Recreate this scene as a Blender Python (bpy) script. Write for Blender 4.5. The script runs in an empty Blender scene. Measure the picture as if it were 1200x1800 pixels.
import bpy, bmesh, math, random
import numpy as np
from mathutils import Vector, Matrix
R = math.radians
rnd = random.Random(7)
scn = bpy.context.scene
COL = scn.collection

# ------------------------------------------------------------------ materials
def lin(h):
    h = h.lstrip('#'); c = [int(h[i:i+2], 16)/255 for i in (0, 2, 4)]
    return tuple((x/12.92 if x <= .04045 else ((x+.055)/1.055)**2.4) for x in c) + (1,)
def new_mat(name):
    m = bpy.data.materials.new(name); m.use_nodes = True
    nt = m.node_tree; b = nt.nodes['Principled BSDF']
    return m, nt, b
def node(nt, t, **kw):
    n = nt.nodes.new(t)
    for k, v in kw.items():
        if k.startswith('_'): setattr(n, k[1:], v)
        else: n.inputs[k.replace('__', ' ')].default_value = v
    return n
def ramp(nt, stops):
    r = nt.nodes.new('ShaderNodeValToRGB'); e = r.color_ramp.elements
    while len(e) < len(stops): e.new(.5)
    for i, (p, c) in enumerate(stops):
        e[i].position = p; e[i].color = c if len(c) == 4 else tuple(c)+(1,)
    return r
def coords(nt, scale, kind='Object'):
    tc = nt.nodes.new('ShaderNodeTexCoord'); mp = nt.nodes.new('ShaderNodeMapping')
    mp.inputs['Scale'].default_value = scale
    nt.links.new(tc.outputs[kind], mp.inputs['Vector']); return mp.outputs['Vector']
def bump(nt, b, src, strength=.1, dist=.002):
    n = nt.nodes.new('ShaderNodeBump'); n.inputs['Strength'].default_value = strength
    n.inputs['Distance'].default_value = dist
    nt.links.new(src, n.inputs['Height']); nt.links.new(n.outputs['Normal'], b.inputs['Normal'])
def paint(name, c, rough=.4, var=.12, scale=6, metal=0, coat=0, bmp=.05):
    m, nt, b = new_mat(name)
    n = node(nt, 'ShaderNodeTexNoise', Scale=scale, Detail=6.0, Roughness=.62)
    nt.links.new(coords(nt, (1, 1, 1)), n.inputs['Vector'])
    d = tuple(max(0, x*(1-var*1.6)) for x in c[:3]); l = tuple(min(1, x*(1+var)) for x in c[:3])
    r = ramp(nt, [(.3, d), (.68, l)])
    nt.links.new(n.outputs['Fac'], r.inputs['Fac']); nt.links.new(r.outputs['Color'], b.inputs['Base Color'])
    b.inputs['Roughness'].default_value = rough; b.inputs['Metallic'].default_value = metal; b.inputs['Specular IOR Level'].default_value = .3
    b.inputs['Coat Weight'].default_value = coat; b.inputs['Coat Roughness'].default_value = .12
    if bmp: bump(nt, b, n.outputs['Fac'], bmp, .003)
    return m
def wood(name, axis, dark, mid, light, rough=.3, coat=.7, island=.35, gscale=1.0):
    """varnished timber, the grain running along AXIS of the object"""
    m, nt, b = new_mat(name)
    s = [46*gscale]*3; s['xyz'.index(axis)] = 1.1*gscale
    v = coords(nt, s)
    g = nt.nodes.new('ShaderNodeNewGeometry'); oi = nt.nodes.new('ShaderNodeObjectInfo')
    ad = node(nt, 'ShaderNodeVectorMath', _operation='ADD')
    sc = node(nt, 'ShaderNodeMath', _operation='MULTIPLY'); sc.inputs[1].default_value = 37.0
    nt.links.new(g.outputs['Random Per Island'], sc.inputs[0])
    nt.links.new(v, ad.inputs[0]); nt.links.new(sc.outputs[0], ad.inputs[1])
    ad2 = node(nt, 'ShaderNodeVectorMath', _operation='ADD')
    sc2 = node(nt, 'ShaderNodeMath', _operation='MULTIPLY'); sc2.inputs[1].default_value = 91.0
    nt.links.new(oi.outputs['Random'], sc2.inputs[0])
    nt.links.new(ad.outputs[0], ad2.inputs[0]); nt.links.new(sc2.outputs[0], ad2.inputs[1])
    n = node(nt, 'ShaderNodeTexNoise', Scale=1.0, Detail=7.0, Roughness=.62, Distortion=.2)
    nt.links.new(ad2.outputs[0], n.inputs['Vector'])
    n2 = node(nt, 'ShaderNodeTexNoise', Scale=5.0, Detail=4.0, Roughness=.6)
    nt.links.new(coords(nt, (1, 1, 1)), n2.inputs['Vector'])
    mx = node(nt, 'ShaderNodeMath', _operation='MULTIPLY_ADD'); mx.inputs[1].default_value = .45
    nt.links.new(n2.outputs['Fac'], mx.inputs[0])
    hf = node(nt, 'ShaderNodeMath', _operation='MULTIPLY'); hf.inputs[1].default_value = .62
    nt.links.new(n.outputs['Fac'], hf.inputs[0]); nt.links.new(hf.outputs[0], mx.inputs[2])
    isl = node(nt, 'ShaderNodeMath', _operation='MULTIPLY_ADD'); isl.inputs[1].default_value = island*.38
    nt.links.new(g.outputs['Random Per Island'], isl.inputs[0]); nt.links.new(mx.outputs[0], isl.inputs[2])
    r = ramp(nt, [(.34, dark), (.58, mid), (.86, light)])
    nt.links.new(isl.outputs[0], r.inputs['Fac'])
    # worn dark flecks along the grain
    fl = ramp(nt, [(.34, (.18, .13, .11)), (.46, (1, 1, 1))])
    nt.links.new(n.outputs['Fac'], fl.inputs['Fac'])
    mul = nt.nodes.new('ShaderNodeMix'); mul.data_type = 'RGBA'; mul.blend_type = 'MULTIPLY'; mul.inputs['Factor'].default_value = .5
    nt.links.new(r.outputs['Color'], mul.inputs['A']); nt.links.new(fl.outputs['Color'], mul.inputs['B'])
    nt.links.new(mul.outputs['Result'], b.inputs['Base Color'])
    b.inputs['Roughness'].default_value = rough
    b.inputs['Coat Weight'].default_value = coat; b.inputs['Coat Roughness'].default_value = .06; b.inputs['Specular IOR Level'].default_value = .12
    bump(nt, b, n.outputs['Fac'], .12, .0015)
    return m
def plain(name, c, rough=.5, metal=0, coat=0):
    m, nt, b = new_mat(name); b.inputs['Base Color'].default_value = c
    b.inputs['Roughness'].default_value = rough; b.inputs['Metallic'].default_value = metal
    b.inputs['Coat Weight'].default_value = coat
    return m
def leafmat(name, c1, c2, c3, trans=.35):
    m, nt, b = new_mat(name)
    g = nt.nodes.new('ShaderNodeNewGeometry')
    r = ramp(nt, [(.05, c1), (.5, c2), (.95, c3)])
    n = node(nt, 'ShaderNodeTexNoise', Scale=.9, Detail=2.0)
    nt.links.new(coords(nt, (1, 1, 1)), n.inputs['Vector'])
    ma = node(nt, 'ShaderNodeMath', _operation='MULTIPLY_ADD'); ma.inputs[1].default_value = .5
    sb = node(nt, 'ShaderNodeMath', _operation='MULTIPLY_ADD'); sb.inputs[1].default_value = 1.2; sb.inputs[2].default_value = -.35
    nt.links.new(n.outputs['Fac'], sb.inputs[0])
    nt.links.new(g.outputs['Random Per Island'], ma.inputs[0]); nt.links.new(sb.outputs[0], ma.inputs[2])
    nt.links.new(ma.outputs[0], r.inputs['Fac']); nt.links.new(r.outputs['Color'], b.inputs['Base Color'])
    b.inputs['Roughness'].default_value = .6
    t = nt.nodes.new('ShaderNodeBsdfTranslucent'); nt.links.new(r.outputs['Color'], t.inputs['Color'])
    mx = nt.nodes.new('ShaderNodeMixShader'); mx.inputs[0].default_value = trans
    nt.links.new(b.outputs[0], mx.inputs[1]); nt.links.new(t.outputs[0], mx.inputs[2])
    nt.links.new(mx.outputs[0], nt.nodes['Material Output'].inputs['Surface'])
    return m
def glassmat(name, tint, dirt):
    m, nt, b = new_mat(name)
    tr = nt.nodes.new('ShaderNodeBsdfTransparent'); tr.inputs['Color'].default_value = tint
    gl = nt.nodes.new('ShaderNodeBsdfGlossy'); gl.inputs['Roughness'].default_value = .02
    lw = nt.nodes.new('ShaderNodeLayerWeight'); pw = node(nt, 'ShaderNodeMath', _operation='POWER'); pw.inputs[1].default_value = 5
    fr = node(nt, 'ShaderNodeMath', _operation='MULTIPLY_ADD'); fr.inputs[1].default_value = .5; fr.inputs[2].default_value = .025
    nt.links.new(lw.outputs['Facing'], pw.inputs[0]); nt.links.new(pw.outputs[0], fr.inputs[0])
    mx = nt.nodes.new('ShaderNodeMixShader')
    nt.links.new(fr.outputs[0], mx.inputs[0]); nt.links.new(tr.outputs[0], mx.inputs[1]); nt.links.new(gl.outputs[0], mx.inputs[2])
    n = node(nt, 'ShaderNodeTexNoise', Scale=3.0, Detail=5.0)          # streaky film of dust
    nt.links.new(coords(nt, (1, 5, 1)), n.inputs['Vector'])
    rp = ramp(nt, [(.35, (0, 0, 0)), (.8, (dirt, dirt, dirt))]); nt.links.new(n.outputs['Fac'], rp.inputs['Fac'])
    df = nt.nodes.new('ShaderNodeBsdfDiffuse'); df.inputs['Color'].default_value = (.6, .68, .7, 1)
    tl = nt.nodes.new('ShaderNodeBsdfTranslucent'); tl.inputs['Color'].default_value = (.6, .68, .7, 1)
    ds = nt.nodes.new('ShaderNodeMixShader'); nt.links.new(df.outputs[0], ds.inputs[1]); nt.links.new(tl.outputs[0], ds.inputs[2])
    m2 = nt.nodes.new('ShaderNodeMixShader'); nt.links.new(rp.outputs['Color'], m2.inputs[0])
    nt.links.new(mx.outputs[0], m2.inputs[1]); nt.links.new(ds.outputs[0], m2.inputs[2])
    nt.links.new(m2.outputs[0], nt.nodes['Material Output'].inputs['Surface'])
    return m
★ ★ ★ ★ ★
Problem:
From the opening line of the data above, please print each line as written up to and including the line that contains "COL = scn.collection", and nothing more.

Written answer:
Recreate this scene as a Blender Python (bpy) script. Write for Blender 4.5. The script runs in an empty Blender scene. Measure the picture as if it were 1200x1800 pixels.
import bpy, bmesh, math, random
import numpy as np
from mathutils import Vector, Matrix
R = math.radians
rnd = random.Random(7)
scn = bpy.context.scene
COL = scn.collection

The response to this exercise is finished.